Defendants Besch contend that the verdict in respect to the negligence of the driver of the Besch automobile is not supported by the evidence; that the evidence establishes that Cohen’s negligence was the sole cause of plaintiffs’ injuries; that the damages as reduced by the court are still excessive, and that the trial court erred in overruling the plea in abatement filed by defendant General Casualty Company of Wisconsin.
We have carefully read the record and have concluded that the evidence, which was conflicting, supports the answers of the jury as to the negligence of both defendants. No useful purpose would be served by reciting the evidence at length.
As to the damages as reduced by the court and accepted by the plaintiffs Augusta Feldt and Albert Feldt, we cannot say that they are excessive. The trial court evidently gave careful and conscientious consideration to the matter of damages. The trial court had the advantage of seeing the plaintiff Augusta Feldt, hearing her testimony at the trial, and observing her condition at that time. If we might with certainty conclude that the hysteria from which she suffered at *402the time of the trial was only temporary and would readily yield to treatment, then the damages might be considered excessive. If, however, her recovery is delayed or incomplete, the damages awarded may be inadequate. In this situation we cannot say that they are excessive. What has been said in regard to the damages recovered by Augusta Feldt, the wife, applies to the damages sustained by her husband, Albert Feldt, since the amount of his damages is dependent upon the physical and mental condition of his wife.
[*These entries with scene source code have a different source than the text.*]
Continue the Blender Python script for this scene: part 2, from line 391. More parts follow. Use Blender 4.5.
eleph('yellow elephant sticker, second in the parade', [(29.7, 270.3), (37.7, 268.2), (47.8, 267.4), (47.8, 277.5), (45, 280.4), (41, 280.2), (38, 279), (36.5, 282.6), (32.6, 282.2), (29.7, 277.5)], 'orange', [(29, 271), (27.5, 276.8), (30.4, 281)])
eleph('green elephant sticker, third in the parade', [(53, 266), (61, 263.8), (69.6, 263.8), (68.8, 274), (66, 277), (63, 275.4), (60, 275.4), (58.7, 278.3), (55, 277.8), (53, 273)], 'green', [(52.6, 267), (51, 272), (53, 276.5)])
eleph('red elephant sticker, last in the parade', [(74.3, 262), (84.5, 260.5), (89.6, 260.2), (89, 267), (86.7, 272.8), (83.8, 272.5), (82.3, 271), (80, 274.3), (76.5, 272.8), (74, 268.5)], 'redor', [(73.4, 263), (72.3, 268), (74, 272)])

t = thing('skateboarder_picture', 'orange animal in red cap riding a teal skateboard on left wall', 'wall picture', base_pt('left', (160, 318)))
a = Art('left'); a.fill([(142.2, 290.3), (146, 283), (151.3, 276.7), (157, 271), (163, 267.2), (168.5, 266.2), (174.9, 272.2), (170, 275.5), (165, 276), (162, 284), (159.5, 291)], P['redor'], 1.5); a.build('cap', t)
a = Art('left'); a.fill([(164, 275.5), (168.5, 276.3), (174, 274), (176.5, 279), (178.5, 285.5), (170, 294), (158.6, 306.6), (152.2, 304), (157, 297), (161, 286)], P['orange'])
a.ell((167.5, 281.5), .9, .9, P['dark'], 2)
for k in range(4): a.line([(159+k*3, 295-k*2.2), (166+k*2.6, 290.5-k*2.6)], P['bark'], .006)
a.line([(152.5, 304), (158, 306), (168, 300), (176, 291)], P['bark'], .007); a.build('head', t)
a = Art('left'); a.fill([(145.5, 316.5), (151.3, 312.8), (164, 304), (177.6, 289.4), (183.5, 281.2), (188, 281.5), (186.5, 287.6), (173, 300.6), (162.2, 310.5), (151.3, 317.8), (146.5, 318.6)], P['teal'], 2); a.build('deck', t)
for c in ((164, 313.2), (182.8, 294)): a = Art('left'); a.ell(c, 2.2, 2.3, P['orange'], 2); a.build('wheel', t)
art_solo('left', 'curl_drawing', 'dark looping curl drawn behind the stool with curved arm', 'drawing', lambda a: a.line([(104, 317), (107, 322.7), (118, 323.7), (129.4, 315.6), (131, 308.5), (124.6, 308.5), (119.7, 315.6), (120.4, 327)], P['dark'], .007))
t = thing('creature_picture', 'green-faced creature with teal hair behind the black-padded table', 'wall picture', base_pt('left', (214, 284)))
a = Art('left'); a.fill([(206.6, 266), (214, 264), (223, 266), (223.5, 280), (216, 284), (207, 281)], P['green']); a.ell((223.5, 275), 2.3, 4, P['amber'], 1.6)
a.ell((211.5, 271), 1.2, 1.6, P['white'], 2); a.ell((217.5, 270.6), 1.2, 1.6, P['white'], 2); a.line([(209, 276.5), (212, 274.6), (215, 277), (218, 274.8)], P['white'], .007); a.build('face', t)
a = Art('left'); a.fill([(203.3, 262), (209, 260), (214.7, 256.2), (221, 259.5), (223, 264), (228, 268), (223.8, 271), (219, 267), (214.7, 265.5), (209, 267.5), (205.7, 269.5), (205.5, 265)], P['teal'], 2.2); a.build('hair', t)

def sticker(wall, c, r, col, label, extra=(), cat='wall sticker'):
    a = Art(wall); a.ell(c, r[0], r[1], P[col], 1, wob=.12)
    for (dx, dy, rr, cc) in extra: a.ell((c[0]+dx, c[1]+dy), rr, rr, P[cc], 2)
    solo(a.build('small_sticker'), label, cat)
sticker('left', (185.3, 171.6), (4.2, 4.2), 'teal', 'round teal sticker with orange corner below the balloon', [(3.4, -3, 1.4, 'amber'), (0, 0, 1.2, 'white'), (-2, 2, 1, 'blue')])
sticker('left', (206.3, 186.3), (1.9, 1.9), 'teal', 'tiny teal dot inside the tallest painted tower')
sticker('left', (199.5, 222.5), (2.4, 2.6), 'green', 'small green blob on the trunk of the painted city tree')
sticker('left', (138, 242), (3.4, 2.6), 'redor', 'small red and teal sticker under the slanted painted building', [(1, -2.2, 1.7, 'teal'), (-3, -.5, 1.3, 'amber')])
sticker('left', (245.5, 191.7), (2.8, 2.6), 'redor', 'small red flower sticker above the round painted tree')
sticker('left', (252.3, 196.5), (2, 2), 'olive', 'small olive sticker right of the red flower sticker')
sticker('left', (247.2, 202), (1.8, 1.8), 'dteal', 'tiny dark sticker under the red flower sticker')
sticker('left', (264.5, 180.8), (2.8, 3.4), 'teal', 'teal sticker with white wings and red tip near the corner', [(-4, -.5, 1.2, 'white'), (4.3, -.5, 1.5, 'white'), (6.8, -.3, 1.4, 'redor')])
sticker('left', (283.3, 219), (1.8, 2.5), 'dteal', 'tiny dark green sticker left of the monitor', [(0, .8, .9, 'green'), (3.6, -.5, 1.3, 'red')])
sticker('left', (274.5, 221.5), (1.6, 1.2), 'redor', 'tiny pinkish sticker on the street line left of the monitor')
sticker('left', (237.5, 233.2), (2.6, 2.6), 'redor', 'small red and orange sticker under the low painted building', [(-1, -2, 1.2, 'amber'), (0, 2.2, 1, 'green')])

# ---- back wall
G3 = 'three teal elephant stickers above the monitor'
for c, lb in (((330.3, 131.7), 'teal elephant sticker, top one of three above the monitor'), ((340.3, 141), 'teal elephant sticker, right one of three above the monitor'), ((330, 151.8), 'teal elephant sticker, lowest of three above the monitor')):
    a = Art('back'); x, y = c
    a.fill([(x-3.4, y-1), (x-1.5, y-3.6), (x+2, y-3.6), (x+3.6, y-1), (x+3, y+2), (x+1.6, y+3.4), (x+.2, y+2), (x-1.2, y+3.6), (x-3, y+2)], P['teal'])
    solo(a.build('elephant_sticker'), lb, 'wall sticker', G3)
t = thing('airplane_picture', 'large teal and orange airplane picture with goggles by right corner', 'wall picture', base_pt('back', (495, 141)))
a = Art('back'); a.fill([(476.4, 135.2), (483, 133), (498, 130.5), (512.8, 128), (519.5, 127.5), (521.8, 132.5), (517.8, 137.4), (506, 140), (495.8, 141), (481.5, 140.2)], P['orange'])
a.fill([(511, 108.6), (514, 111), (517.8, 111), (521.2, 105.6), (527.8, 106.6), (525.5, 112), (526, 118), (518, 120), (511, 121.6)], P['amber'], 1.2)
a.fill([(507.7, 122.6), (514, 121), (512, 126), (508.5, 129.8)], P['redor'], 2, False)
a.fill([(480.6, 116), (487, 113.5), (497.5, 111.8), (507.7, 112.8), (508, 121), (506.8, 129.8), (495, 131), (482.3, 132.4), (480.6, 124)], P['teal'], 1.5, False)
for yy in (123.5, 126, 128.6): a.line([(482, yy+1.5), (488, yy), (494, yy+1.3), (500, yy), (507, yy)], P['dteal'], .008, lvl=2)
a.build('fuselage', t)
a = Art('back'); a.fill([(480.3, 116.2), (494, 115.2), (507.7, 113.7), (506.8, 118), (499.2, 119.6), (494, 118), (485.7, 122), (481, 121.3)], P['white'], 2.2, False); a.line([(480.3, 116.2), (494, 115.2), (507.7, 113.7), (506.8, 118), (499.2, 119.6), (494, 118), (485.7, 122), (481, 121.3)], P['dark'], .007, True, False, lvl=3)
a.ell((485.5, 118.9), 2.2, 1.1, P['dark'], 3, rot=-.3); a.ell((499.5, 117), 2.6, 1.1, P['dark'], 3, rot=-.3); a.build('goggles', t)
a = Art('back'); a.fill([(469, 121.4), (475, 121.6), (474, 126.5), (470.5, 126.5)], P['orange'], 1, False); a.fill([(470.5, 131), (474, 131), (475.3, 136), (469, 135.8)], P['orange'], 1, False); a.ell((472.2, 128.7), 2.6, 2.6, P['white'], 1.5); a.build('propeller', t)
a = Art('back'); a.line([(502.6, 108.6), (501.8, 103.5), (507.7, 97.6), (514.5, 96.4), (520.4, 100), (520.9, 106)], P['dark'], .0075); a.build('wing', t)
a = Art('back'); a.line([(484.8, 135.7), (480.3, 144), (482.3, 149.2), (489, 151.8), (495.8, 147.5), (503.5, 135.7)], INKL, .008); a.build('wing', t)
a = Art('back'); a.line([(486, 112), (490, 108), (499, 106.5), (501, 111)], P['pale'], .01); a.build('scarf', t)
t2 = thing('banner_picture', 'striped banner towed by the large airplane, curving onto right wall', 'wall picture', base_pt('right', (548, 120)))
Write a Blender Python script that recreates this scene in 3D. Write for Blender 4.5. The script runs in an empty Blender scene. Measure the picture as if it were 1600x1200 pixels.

As to the plea in abatement filed by General Casualty Company of Wisconsin, and as to the trial had thereon, nothing is found in the record or bill of exceptions except the plea itself. It appears from the briefs that such plea in abatement was tried before the court without a jury in the judge’s chambers and that such plea was overruled. It is alleged in the plea that the policy issued by the said company to Charles B. Besch & Son contained a “no-action clause” identical with that found in Morgan v. Hunt, 196 Wis. 298, 220 N. W. 224, and subsequent cases. However, there is nothing in the bill of exceptions relating to the trial of that issue. We therefore have before us none of the testimony taken upon the trial of that issue, nor the insurance policy itself. In this situation we are not in a position to pass upon the contention that the court erred in overruling the plea in abatement.
No contentions are made with respect to the judgment entered in favor of Margaret Feldt.
By the Court. — The judgments in all three cases are affirmed.
A motion for a rehearing was denied, with $25 costs in one case, on September 12, 1933.